Of course, there’s a certain kind of fear and trembling that is good (Eph. 5:21; 6:5; Phil. 2:12), but be clear on this: no kind of dread and condemnation is. Headship duties are too demanding, too important, too hard, and way too guilt-producing for us to approach them unarmed with the guilt and fear releasing power of the gospel. That’s why Christian men have to live in Ephesians 1-3, where we learn that the blood of Jesus, as the substitutionary atonement for our sins, and the righteousness of Christ, as the sole basis of our acceptance as righteous in God’s sight, are what save and secure us before God.
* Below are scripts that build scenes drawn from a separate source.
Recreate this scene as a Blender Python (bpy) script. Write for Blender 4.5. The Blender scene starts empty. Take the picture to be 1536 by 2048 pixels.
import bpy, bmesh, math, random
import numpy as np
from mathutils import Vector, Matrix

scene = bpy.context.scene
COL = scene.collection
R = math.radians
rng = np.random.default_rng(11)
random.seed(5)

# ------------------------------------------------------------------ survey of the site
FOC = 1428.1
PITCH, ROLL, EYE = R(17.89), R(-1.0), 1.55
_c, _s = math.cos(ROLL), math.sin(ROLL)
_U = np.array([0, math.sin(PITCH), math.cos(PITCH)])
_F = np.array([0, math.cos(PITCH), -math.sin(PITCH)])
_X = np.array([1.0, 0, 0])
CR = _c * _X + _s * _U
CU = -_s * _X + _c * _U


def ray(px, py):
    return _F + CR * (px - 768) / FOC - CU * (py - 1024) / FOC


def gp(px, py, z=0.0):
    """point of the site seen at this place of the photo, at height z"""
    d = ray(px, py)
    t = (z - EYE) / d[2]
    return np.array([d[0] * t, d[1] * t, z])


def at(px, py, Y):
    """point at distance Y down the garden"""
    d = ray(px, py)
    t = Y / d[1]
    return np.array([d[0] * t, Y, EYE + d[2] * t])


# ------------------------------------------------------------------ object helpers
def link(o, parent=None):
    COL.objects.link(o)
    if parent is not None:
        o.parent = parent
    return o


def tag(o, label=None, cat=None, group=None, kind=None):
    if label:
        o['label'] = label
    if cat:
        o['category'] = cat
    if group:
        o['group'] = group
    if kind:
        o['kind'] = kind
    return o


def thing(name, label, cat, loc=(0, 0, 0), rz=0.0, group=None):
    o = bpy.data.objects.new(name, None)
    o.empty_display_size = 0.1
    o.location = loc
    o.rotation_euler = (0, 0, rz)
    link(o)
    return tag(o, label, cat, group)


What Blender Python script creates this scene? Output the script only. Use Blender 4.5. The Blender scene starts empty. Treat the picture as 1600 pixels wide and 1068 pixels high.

C.J. Mahaney, one of my leaders in the Sovereign Grace Ministries family of churches, loves to speak of “living the cross centered life”. By keeping the gospel central in life through reflection, study, song, prayer and fellowship, we learn to stay confident in, and amazed at, grace. As we cultivate an awareness of our sin and then run to the cross, we can find fresh joy in the forgiveness of God, and then grace to carry on.

Guys as you blow it in the home, as the guilt scream sounds again, as you hesitate to ask forgiveness for the 469th time, do not despair. Proclaim the cross to your heart all over again. Live in the confidence that since God has lavished grace on you in Christ, you may have all boldness to move forward as a man to live before, and then love and lead your family.

Application and Reflection Exercises

1. The phrases in Christ or in Him appear many times in Ephesians. Each time is preceded by a blessing we receive from God in Him (e.g.-chosen in Christ, redemption in Him, etc.). Compile a list of some of these blessings Paul names.
2. Try your hand at defining two of the blessings in Christ that you’ve listed.
3. Write a prayer, thanking God for the blessings of the gospel.
4. Pick up a copy of C.J. Mahaney’s book, Living the Cross Centered Life. Read it and enjoy.